Meerbusch „Die Siedlung stirbt“

Düsseldorf · Viele Wohnungen in der ehemaligen Böhler-Werkssiedlung stehen leer, die Anwohner klagen über heruntergekommene Häuser. Seit knapp zwei Jahren ist Corpus Sireo der Eigentümer – doch getan hat sich wenig.

Die Frau mit dem Baby kommt nicht mehr. „Die hat hier schräg neben dem Kiosk gewohnt.“ Uwe Bucks steht hinter dem Thresen, zwischen Weingummi-Pötten und Zeitschriften – wie jeden Tag, seit 22 Jahren. „Sie ist auch weggezogen.“

Wie so viele andere Anwohner der Böhler-Siedlung am Rand von Büderich. Leere Klingelschilder, blinde Fensterscheiben – in den Reihenhäusern der ehemaligen Werkssiedlung stehen viele Wohnungen leer. Von rund 650 sollen mittlerweile knapp 100 nicht vermietet sein, erzählen die Anwohner. „Kein Wunder, viele Häuser müssen dringend renoviert werden“, sagt Oswald Hepner. Der Ex-Betriebsrat bei Böhler wohnt auch in der Siedlung. „Der neue Eigentümer sollte den Leerstand als Chance begreifen und endlich sanieren.“ Die Lage sei nämlich einwandfrei, die Wohnungen gut zu vermieten.

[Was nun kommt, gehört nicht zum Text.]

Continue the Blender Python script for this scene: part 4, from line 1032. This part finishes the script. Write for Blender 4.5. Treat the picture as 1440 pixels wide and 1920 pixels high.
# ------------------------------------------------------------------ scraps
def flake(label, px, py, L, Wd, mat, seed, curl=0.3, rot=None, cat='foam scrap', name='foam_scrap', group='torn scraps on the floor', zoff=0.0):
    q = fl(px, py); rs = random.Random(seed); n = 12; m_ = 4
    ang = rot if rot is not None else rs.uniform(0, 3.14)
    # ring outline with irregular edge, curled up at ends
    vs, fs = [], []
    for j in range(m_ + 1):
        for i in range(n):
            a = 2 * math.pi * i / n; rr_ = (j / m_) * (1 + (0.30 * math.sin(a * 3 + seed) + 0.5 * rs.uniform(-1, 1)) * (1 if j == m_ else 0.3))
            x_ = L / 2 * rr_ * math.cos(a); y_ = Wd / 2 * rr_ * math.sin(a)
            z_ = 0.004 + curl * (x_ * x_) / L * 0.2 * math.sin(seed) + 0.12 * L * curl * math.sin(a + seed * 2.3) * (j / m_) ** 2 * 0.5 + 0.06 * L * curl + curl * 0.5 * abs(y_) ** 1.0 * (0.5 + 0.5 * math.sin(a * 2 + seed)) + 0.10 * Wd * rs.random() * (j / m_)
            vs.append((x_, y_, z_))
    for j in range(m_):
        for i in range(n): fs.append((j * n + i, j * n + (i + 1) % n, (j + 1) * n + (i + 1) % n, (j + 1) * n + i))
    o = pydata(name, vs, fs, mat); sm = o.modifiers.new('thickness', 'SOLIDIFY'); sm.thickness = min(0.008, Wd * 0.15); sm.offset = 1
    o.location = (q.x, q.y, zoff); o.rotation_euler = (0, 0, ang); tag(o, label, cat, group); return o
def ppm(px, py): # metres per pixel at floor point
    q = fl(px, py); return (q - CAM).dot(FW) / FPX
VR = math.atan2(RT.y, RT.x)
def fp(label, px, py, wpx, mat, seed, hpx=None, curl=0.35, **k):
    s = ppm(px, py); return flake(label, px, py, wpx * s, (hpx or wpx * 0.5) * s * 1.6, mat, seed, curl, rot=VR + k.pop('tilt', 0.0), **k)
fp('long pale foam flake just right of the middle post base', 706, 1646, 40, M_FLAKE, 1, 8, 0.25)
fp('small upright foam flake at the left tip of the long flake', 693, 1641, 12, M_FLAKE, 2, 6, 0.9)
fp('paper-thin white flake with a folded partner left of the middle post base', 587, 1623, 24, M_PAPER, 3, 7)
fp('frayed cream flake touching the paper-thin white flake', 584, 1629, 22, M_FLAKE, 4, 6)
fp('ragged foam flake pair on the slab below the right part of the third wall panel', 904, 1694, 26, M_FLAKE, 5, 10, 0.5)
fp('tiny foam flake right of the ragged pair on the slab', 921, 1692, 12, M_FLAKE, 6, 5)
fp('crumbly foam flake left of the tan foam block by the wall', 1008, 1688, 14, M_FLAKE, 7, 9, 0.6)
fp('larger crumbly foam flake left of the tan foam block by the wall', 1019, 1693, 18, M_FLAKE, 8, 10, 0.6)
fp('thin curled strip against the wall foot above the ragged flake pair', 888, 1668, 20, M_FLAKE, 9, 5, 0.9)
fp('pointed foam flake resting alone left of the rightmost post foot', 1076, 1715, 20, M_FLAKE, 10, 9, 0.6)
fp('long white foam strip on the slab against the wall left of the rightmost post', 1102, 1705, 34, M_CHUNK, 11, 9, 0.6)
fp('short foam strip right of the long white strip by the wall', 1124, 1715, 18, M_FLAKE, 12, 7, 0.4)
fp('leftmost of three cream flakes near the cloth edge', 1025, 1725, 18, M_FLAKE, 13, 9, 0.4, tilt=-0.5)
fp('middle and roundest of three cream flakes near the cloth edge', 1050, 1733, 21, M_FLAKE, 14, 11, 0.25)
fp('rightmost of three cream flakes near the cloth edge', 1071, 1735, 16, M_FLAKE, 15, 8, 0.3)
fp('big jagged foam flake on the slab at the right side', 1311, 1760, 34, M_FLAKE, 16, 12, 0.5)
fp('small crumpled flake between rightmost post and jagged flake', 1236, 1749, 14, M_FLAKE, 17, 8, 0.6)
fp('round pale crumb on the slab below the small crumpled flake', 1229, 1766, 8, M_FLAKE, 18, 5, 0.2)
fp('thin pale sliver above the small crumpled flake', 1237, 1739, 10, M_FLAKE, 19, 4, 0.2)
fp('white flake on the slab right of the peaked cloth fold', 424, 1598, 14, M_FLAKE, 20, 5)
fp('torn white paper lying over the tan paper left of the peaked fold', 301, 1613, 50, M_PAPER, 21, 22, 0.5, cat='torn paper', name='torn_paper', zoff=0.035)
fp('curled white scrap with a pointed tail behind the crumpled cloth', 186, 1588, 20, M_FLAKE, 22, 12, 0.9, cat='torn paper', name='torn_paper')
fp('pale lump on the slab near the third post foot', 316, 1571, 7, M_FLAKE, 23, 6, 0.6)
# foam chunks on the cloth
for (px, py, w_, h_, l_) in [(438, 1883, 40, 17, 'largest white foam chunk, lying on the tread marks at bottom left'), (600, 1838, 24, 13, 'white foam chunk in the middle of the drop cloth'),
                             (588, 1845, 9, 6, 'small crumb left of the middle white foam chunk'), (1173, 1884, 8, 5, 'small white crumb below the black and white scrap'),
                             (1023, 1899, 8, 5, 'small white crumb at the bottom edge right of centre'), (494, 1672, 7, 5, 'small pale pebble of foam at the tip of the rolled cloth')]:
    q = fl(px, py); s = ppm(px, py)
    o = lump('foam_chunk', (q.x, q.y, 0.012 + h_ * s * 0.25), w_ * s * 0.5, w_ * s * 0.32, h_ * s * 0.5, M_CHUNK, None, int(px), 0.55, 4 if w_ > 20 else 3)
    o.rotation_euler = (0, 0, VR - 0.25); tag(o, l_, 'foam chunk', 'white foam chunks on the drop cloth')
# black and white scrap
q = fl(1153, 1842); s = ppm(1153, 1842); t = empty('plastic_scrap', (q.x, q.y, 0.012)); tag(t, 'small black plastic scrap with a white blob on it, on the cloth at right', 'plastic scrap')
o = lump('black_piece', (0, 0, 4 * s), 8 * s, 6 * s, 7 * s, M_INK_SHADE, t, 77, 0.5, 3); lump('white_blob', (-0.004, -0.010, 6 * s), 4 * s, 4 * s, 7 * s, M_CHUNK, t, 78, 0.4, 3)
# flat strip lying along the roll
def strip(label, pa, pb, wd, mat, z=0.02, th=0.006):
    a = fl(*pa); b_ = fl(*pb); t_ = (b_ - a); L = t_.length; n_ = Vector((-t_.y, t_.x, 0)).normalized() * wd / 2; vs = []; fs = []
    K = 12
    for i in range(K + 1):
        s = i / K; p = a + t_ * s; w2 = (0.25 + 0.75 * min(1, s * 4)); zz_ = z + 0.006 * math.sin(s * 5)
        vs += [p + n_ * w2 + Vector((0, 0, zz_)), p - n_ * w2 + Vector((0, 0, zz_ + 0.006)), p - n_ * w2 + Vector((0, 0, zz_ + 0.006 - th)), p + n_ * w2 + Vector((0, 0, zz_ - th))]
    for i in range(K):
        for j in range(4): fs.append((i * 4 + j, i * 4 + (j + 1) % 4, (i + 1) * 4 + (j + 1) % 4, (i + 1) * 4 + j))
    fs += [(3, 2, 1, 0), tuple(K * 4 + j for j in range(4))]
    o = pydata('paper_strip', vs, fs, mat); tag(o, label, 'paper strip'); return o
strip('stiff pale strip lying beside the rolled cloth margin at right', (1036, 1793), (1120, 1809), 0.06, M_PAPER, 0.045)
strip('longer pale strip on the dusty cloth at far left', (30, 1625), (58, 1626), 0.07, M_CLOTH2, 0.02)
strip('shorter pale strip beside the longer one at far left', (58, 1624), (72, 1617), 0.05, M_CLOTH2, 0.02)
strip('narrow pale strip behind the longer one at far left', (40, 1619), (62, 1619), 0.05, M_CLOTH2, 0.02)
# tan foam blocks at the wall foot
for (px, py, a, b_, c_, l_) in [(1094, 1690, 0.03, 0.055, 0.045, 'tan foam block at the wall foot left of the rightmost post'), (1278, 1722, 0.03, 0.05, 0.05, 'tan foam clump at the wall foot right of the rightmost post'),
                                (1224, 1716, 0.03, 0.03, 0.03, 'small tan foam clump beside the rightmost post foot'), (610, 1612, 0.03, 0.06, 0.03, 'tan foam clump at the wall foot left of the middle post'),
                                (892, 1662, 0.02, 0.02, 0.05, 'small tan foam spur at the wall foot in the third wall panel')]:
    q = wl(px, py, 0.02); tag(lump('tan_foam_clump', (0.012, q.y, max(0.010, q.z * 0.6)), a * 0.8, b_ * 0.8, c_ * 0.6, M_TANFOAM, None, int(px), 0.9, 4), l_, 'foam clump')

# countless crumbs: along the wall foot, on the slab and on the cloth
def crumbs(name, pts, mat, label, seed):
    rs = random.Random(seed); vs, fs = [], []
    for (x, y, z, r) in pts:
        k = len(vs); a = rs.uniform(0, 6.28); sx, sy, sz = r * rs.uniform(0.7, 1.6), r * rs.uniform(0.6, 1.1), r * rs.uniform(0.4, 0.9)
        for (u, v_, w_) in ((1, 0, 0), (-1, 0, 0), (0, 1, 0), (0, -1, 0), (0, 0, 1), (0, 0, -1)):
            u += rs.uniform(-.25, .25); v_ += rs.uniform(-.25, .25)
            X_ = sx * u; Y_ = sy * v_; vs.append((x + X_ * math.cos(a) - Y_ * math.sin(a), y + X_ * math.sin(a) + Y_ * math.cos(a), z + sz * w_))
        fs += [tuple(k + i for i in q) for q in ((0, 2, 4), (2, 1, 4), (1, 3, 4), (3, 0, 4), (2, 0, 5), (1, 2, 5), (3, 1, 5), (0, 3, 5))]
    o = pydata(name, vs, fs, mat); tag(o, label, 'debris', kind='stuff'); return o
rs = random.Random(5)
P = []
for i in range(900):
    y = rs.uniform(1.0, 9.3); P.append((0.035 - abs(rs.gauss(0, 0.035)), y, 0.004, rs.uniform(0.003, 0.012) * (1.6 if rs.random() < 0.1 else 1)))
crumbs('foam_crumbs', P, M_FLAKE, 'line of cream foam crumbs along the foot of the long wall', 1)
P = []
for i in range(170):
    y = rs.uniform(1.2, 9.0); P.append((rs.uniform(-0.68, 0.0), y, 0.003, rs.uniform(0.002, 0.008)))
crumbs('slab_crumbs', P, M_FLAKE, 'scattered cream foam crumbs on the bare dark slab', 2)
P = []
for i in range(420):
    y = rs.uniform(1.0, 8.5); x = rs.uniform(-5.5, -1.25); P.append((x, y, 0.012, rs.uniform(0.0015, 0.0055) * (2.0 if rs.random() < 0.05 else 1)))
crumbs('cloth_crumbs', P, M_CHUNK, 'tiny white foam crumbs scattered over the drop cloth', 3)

Der Immobilienhändler Corpus Sireo hat die Siedlung vor rund anderthalb Jahren vom damaligen Eigentümer, das Versicherungsunternehmen Gerling, gekauft. Gerling hatte die Häuser so stark verkommen lassen, dass Anwohner in verschimmelten Zimmern schlafen mussten. Auch Bucks erinnert sich daran. „Gerling hat damals nur erwidert, sie müssten halt besser lüften“, erzählt er und reicht einer Kundin ihre Zeitung. „Die Siedlung stirbt“, sagt sie. „Junge Leute ziehen nicht her, hier wohnen nur noch alte Witwen.“

Den Witwen der früheren Böhler-Mitarbeiter wurde eine günstige Miete vertraglich zugesichert. „Solange die soziale Bindung läuft, wird der Eigentümer nicht in eine Luxusrenovierung investieren“, vermutet Hepner. „Schließlich kann er nur eine Sozialmiete verlangen und darf die Häuser nicht in Eigentumswohnungen umwandeln.“ Eine Grundsanierung sei aber trotzdem nötig.

„Seit wir die Siedlung übernommen haben, wurden schon einige Häuser saniert“, widerspricht eine Mitarbeiterin der Hausverwaltung. Sie findet nicht, dass der Leerstand sonderlich hoch sei.

„Der Leerstand ist nicht unerheblich“, erwidert Sozialdezernentin Angelika Mielke-Westerlage. „Wir beobachten diese Entwicklung mit Sorge.“ Bürgermeister Dieter Spindler will noch eine Weile abwarten und Corpus Sireo mehr Zeit geben: „Der neue Eigentümer ist schließlich erst seit kurzem dabei.“

Ilse Niederdellmann sieht das anders: „Der Leerstand ist sehr auffällig – und das bei dieser optimalen Lage, das muss nicht sein.“ Die SPD-Fraktionsvorsitzende wohnt selbst in der Böhler-Siedlung. Sie will das Thema in der nächsten Sitzung des Hauptausschusses ansprechen. „Man könnte sehr viel mehr aus dieser Siedlung machen.“ Es sei absolut unnötig, dass so viele Wohnungen leer stehen.

Bei Corpus Sireo war für eine Stellungnahme gestern niemand zu erreichen.